Why You Have Sex Matters for Your Desire and Satisfaction

By Amy Muise  (Note:This post was originally written for the website Science of Relationships)


Think about a time when you engaged in sex with your partner in an effort to promote a positive outcome in your relationship, such as to feel closer to your partner or enhance intimacy in your relationship. Now think about a time when you had sex to avoid a negative outcome, such as disappointing your partner or experiencing conflict in your relationship. As it turns out, the reasons why we have sex in our relationships have important implications for how much sexual desire we have for our partners and how satisfied we are with the sexual experience and with our relationship overall.

In a recent set of studies1, we asked people to reflect on and write about a time when they had sex with their partner to either: 1) pursue a positive outcome in their relationship (approach-motivated sex) or 2) avoid a negative outcome (avoidance-motivated sex). We also had a group of people simply write about the room they were currently in (to act as a comparison group). People who reflected on approach-motivated sexual experiences reported feeling more desire for their partner, more satisfied with their sex life, and happier with their overall relationship compared to people who reflected on avoidance-motivated sexual experiences or people in the control group.

Previous research has shown that people’s goals or reasons for engaging in sex are associated with their desire and satisfaction (discussed here and here).
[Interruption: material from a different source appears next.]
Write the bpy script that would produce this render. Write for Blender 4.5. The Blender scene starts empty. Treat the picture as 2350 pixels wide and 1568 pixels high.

But the current set of studies is the first to show that altering people’s focus towards approach-motivated sex can lead to higher desire and satisfaction. In addition to having people recall past experiences, we also wanted to test whether we could alter people’s goals for future sexual experiences and ultimately enhance their desire and satisfaction.

In our second study, we asked half of our participants to read about the benefits of engaging in approach-motivated sex and we then instructed them to try and focus on approach-motivated reasons for having sex over the next week. That is, we asked them to think about the positive outcomes that they might expect to gain from having sex with their partner. One week later we followed up with them and asked them to report on their sexual experiences and relationship over the past week. People who focused on approach-motivated reasons for having sex (compared to people who were not given any information or instructions about approach-motivated sex), reported having sex more to pursue positive relationship outcomes and ultimately reported more satisfying sexual experiences during that week and felt happier with their overall relationship.

These results are promising for couples who are hoping to reap more benefits from sex and suggest that why a person has sex with their partner is important for their desire and satisfaction. In a relationship, aiming to focus on the positive aspects of a sexual experience, such as feeling closer to a partner or enhancing intimacy in a relationship, may enhance sexual and relationship satisfaction.

1 Muise, A., Boudreau, G. K., & Rosen, N. O. (2016). Seeking connection versus avoiding disappointment: An experimental manipulation of approach and avoidance sexual goals and the implications for desire and satisfaction. The Journal of Sex Research. Advanced online publication.